LGIM has added five more companies – ExxonMobil, US food products group Hormel, insurer MetLife, American supermarket chain Kroger and Korean Electric Power Corporation – to the blacklist for ethical Future World Funds worth a total of £5 billion (US$6.3 billion).

They join the asset manager’s earlier list of companies deemed to have taken little or no action to address climate change, which includes China Construction Bank (CCB), carmaker Subaru, Japan Post Holdings, Canadian retailer Loblaw, US food and service conglomerate Sysco Corporation and Russian oil giant Rosneft, which is part-owned by BP.

LGIM monitors companies across six major sectors: oil and gas; mining; electric utilities; carmakers; food retailers; and finance and takes a stand against climate change ‘laggards’ by voting against their chairmen at shareholder meetings.

Meryam Omi, LGIM’s head of responsible investment and sustainability, said: “Talks without action are no longer fit for purpose, given the urgency to address climate change.

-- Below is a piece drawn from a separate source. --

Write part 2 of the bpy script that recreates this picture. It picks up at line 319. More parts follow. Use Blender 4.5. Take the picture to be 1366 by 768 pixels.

“This is no fad. The world is truly in the midst of a climate emergency, which could have drastic consequences for markets, companies and, therefore, our clients’ assets.”

A powerful tool

Omi describes investor engagement with companies as “a powerful tool” that can have consequences, L&G retains shareholdings in the blacklisted companies at other funds, which it uses to vote against board appointments at the named and shamed businesses.

LGIM expects all companies to disclose their exposure to the climate crisis and set targets for reducing the carbon-intensity of their operations as part of its 2016 climate impact pledge. In April the firm warned that the world faces “a climate catastrophe” unless companies act, and last year said it voted against a record number of boards which are not doing enough.

Omi said the investor is doing “a huge amount” to urge clients to follow the example of its ethical funds by divesting from carbon-intensive companies to protect against the financial risk of climate breakdown.

She said there is also a “powerful opportunity” for investors which remain shareholders of polluting companies to use their voting power to help change the organisation.

LGIM complimented US oil company Occidental Petroleum which was reinstated as an investment candidate after its inclusion last year as a climate change laggard. Occidental had shown “a step change” in its climate engagement by measuring and disclosing its total carbon emissions and announcing plans to set emissions targets by the end of the year.